L’idea era di modellare il buco nero a partire dalle stringhe (o versioni a più dimensioni di queste), che hanno lo stesso tipo di carica, la stessa massa e la stessa tensione del buco nero. L’unico problema era stabilizzare le stringhe: infatti un oggetto con tensione elevata potrebbe restringersi fino a scomparire in assenza di una struttura che fermi questo fenomeno.
A questo punto la supersimmetria si è rivelata fondamentale: le varietà di Calabi-Yau intorno alle quali posso avvolgere le stringhe (o versioni a più dimensioni delle stringhe) hanno delle sottosuperfici stabili che non sono soggette a contrazione.

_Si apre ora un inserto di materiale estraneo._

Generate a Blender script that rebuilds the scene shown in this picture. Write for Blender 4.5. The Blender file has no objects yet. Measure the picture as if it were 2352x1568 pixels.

Per avere una configurazione stabile, la stringa deve essere “ben stretta” alla nostra sottosuperficie e in più questa deve avere una sezione di area minima (ricordate per quali sottosuperfici abbiamo incontrato il principio di minimo?).
I sottospazi cercati sono le “curve chiuse” nelle varietà di Calabi-Yau, che sono di diverso tipo e in diverso numero a seconda della varietà scelta.
I due fisici Strominger e Vafa scelsero un buco nero a 5 dimensioni (supersimmetrico) e ne calcolarono l’entropia secondo la formula di Hawking, basandosi solo sull’orizzonte degli eventi.
Calcolarono poi il numero di configurazioni delle stringhe (a più dimensioni) dello stesso buco nero “costruito ad hoc” nel loro esperimento mentale.
I due valori di entropia per lo stesso buco nero erano perfettamente in accordo, corrispondenza perfetta!
Dimensioni nascoste, specchi e matematica sono tutti elementi del paesaggio che abbiamo visto e attraversato ma che è ancora selvaggio e inesplorato e si estende in ogni direzione. Abbiamo delle bussole, abbiamo gli strumenti ma non c’è altro campo magnetico se non quello della fantasia e della bellezza: è su queste due che si orienta la nostra scoperta e da cui dipende la nostra capacità di esplorare.